Tuesday, November 15, 2011

Take me down, to where the worlds collide

Where to begin.   It's a crazy world to live in this week, and a crazy world in which to be a teacher, and a crazy world in which to be an anarchist.


You probably have heard by now:  Occupy Wall Street--the big kahuna--the occupation in New York City--got evicted last night.  While it doesn't sound like the police brutality there was quite as bad as what has been happening in California, the protesters were still manhandled.  I'm actually kinda astonished at how little information has gotten out--all the media sources that I've been looking at (NYT, Common Dreams, my lefty blog roll, Slog out of Seattle) have roughly the same story, with only bits and pieces coming out around the edges.  The real story is probably on YouTube, which I haven't checked yet.  I'm watching a livestream from Berkeley right now, and there a stream says that NYPD are keeping press away from the occupation there; people are reoccupying as I write.  Several early sources said that the OWS library was the most famous and most mourned casualty of the raid, with tales of destroying the 5000 curated books, who absorbed sound waves from Jonathon Letham and other prominent writers who read around them; as well as excited chatter from really good protesting conversation; as well as, well, they are BOOKS, fucking damn it.  DON'T DESTROY BOOKS.  I mean, really super plus don't destroy people, but next to people...

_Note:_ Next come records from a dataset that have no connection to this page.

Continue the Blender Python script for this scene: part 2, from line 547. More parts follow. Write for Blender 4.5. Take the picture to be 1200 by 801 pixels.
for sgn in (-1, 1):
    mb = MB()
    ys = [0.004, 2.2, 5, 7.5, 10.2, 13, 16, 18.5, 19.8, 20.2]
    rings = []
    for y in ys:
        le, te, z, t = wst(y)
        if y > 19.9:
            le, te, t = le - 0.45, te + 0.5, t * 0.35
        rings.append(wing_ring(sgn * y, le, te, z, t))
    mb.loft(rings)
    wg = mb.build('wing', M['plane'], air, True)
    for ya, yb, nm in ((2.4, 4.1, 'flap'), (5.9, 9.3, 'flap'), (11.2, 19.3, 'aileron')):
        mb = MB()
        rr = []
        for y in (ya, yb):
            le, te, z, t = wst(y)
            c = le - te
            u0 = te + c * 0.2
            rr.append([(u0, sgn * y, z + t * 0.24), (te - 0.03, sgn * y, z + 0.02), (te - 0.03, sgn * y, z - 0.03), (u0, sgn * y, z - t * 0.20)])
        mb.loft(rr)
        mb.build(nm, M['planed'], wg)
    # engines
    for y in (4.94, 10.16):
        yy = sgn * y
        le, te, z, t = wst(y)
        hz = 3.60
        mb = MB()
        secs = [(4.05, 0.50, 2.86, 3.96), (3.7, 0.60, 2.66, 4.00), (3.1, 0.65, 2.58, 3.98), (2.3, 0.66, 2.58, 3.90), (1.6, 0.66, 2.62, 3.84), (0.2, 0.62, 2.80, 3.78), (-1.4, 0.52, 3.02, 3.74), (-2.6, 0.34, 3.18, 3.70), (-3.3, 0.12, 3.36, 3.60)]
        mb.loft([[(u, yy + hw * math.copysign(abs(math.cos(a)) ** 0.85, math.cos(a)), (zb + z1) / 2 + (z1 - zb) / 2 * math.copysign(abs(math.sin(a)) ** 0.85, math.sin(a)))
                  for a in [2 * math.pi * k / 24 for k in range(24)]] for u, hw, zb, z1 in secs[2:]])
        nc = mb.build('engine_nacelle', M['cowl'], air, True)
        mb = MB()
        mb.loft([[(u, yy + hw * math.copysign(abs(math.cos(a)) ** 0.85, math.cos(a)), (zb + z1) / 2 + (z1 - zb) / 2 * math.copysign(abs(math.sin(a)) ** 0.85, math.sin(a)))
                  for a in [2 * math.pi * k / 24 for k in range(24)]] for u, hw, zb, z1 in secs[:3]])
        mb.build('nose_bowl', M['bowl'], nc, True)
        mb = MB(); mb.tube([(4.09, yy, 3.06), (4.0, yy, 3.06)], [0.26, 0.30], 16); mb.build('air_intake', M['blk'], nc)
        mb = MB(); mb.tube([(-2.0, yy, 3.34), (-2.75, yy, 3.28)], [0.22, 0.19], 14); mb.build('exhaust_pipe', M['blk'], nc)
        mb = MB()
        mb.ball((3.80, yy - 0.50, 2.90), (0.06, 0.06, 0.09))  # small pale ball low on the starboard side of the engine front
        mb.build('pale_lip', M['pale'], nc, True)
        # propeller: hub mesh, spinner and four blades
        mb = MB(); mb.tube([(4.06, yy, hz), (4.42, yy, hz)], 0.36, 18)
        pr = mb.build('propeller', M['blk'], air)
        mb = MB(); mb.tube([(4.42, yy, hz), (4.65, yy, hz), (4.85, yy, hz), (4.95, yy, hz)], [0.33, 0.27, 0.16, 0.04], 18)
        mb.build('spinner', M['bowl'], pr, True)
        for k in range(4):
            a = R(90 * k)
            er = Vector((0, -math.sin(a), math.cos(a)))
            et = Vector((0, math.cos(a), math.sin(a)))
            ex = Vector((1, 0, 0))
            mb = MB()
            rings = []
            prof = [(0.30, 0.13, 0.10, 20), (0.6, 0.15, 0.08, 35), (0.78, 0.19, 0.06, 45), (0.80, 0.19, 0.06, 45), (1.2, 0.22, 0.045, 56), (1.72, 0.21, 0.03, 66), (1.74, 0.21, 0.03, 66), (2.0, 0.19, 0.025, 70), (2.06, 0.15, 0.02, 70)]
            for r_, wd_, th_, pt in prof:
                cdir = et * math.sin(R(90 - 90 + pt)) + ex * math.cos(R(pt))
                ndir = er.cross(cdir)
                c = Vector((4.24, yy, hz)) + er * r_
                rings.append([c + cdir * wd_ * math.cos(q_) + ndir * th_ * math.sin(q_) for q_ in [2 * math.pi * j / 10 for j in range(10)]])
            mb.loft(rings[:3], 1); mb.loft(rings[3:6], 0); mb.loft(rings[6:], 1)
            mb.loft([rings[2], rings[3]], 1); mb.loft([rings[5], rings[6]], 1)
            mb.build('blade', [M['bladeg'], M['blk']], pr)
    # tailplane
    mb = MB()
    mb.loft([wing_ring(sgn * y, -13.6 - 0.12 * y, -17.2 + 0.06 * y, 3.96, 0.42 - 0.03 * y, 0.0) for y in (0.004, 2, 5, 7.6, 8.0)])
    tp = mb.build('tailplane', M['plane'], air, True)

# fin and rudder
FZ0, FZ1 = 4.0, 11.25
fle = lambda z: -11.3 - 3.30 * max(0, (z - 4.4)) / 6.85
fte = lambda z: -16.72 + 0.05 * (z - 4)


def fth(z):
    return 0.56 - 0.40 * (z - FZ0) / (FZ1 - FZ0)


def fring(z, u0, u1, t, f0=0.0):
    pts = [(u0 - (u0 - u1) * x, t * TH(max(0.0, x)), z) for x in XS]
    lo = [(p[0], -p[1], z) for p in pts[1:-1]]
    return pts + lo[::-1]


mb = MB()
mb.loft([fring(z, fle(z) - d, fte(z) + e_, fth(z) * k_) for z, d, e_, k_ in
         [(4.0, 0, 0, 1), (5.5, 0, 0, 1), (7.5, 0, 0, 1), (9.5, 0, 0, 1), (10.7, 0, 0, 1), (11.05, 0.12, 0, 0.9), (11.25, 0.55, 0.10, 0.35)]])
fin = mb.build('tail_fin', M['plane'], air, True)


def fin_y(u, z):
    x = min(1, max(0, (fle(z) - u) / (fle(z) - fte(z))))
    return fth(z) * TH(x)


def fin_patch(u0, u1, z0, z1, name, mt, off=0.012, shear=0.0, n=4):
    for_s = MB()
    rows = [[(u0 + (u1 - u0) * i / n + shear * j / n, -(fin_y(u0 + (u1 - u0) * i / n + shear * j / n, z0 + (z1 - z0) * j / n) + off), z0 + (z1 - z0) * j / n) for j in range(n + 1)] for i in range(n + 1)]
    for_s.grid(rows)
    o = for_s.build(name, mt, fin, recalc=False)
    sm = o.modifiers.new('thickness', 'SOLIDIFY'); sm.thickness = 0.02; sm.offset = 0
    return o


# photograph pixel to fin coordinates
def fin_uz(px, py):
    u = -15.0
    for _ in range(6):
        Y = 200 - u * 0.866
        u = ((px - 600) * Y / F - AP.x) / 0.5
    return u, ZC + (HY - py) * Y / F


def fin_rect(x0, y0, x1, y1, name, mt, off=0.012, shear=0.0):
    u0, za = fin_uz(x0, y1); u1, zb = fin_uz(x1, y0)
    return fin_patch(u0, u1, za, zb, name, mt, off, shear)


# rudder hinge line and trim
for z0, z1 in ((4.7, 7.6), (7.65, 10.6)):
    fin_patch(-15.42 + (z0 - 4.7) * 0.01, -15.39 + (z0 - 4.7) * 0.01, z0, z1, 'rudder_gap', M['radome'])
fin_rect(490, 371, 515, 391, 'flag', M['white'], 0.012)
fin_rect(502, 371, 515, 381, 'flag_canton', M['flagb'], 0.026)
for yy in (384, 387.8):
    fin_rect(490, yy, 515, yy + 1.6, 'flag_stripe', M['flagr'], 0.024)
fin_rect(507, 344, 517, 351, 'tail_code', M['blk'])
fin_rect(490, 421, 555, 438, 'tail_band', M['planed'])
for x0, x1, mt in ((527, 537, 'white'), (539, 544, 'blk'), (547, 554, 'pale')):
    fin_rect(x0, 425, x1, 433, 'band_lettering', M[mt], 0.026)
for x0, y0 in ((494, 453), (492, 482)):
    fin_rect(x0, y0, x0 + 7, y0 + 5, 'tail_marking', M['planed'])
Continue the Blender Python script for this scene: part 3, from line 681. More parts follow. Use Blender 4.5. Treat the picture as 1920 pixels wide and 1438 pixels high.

Other sources now are saying that the collection was not severely injured, and maybe the protesters can pick it up from city storage.  Not sure what the truth with that is.  In any case, there were at least 200 arrests of peaceful protesters last night, demonstrating again that our rights to peaceful assembly and freedom of expression  are illusory at best as far as the law is concerned. 


Weird stuff is going on in California.  I wish I had been following it closely enough to comment more intelligently, but from what I hear several members of the English faculty and many students at UC Berkeley suffered quite a bit of police brutality.  A friend of mine at UCLA reported a large march there resulted in the arrest of several activists who were then jailed, with ridiculous bail.


Losing the permanent Occupy Lawrence camp a few weeks ago was sad, frustrating, but expected.  Losing Liberty Park is hard--but also, it seems like we're ready to take the fight to a new level.  Now that we recognize that the movement is literally about repossessing public spaces for public good, we have to recognize the bellicose element here.  War:  strategic land games.  I don't want to be at war with the police.  I don't want us the people to have to arm our spirits against the state--but we have no choice.  (I said arm our **spirits** not our camps.  I do not endorse any kind of physical violence that is not in defense of self or one who is defenseless, ever.)  We must recognize we have become persona non grata in our own countries, written out of decision making by money and power.  


The eviction can be, will be, should be a galvanizing event.  Even this anarchist who prays daily for the turning of the world was skeptical about the Occupy movement, with its ill defined objectives, until this morning when NPR woke me up with the news of Liberty Park's eviction, and I recognized how much hope OWS gives me every single day that it is in existence.  I may not be camping (I may be too much of a wimp, or too calculating, or both, to get arrested, to engage in much civil disobedience), but my spirit knows that OWS is working for me in a way that the government and the corporations never have.  


We are two days away from two months into the revolution.  As Flogging Molly says,


So take me down to where the worlds collide
I need to be here 'till I'm satisfied
There'll come a day when all of us will show
We all feel free!
Although we crash it we will burn
Let the revolution
The revolution begin




1 comment:

  1. I was really pissed about the library thing too. I hope that OWS will continue on in the hearts and minds of everyone, no matter how many parks they kick people out of.